Passengers are seated on “City Star Eco” seats produced in-house. The upper sections of the seat shells are dyed black, while the seat cushions and seatbacks are covered with the striking “Flash” upholstery fabric. Vertical handrails in Evo Steel, black ceiling handrails, and blue metallic stop request buttons add visual highlights on the grey floor with pebble design. Passengers are provided with information on a large 29-in. TFT screen. They can operate their own end devices on 13 dual USB ports.

 

4. Drivers can control the heating and cooling as well as the doors. There’s also a power meter that shows the energy flow of the eCitaro.

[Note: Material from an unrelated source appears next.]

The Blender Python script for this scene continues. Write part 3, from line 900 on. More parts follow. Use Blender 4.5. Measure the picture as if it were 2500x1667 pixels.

The driver’s area of the eCitaro has a separate climate-control system (Fig. 4). In addition, the driver sits on a climate-controlled seat. A power meter displays the current power demand and/or energy-recovery rate. The driver also receives information about the state of charge of the batteries. He can access the range, available power, and a charging indicator on the central display.

Omniplus On Digital Service

Service for buses and coaches becomes digital with Omniplus On, opening up entirely new possibilities for bus operators and drivers thanks to connectivity. Digital services are bundled in a clearly arranged way on the Omniplus On internet portal, which initially rests on three pillars.

The Omniplus On advance ensures maximum fleet availability for bus operators. For example, the Omniplus Uptime service continuously monitors the relevant vehicle systems in real time. Data is continuously analyzed and interpreted. If there are impending severe technical malfunctions, the bus operator is immediately informed by Omniplus 24h Service, together with recommended actions to prevent a vehicle breakdown.

The Omniplus On monitor combines the telematics services, such as Fleetboard in addition to Omniplus Uptime, for efficient fleet management. And its drive ensures the communication between the driver and the company, as well as helps the driver with, say, the required daily departure check.

Furthermore, the Driver’s App supports the driver and operator during the prescribed pre-departure check and with communication, while Remote Bus makes important data available.